Insgesamt ist die Anwaltsstation II trotz der oft geringeren Arbeitsbelastung in der praktischen Ausbildung mental meist die anstrengendste Station, dies liegt allerdings primär daran, dass die Examensklausuren auf die Anwaltsstation folgen.
Angebote zur Vorbereitung auf das Staatsexamen
Während der letzten beiden Pflichtstationen Verwaltungsstation und Anwaltsstation II insgesamt 8 Probeexamensklausuren geschrieben. Die Klausuren werden in zwei jeweils einwöchigen Kursen gefertigt.
Die jeweiligen Ausbildungsgerichte bieten neben den verpflichtenden Klausuren auch einen zusätzlichen freiwilligen Klausurenkurs an.

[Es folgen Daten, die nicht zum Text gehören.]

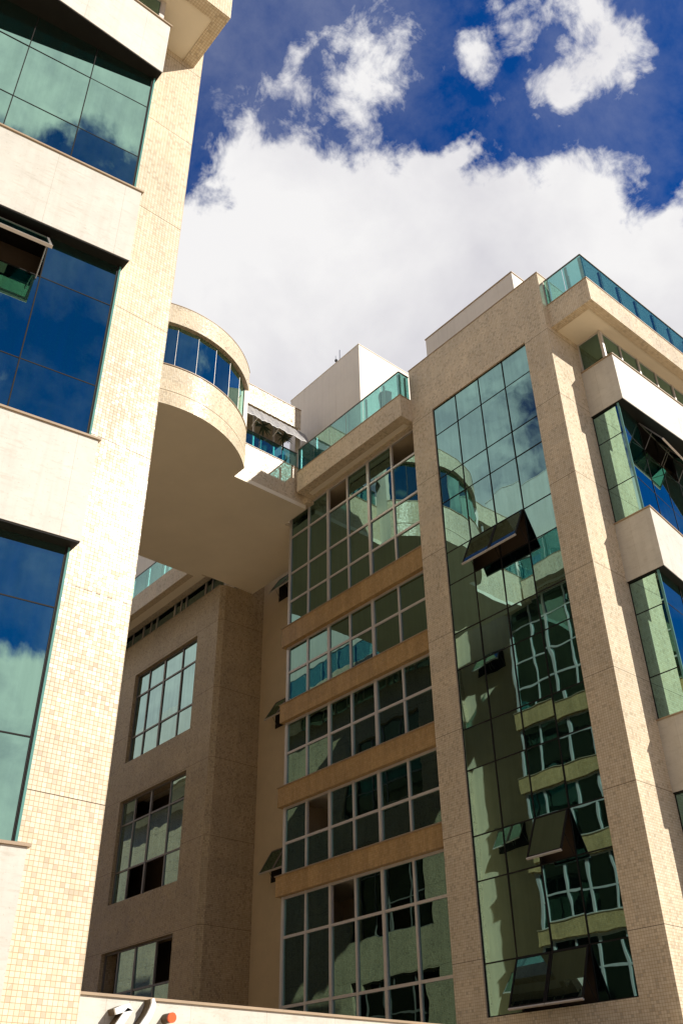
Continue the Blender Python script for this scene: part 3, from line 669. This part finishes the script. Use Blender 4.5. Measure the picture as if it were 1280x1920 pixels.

Die Teilnahme ist aufgrund der größeren Examensnähe als bei kommerziellen Anbietern dringend zu empfehlen.
Ein weiterer wesentlicher Bestandteil der Angebote zur Examensvorbereitung in Baden-Württemberg ist der Online-Klausurenkurs, der es einem ermöglicht, zusätzlich zu den Pflichtklausuren der Landgerichte über 20 weitere Klausuren pro Jahr zu schreiben. Dabei werden die allerdings nur die Sachverhalte und Lösungsskizzen digital zirkuliert. Die Bearbeitungen müssen handschriftlich erfolgen und postalisch eingereicht werden. Ein wenig bedauerlich ist auch die Korrekturfrist von bis zu sechs Wochen und mehr. Positiv hervorzuheben ist jedoch die gerade im Vergleich zu kommerziellen Anbietern examensnähere Korrektur.
Meldefrist für das Examen
Anders als in den meisten Bundesländern müssen Referendare die Zulassung zum zweiten Examen in Baden-Württemberg separat beantragen. Die Meldefirst wird in der Ausschreibung der Prüfungen auf der Homepage des JPA rechtzeitig bekannt gegeben. Zum Beispiel war für die Prüfungen im Frühjahr und Herbst 2023 eine Anmeldung bis zum 1. Juni bzw. 1. Dezember 2022 erforderlich. Im Zulassungsantrag trifft man auch die unwiderrufliche Wahl für das Rechtsgebiet des Aktenvortrags, die auch bei einer etwaigen Notenverbesserung nicht mehr geändert werden kann.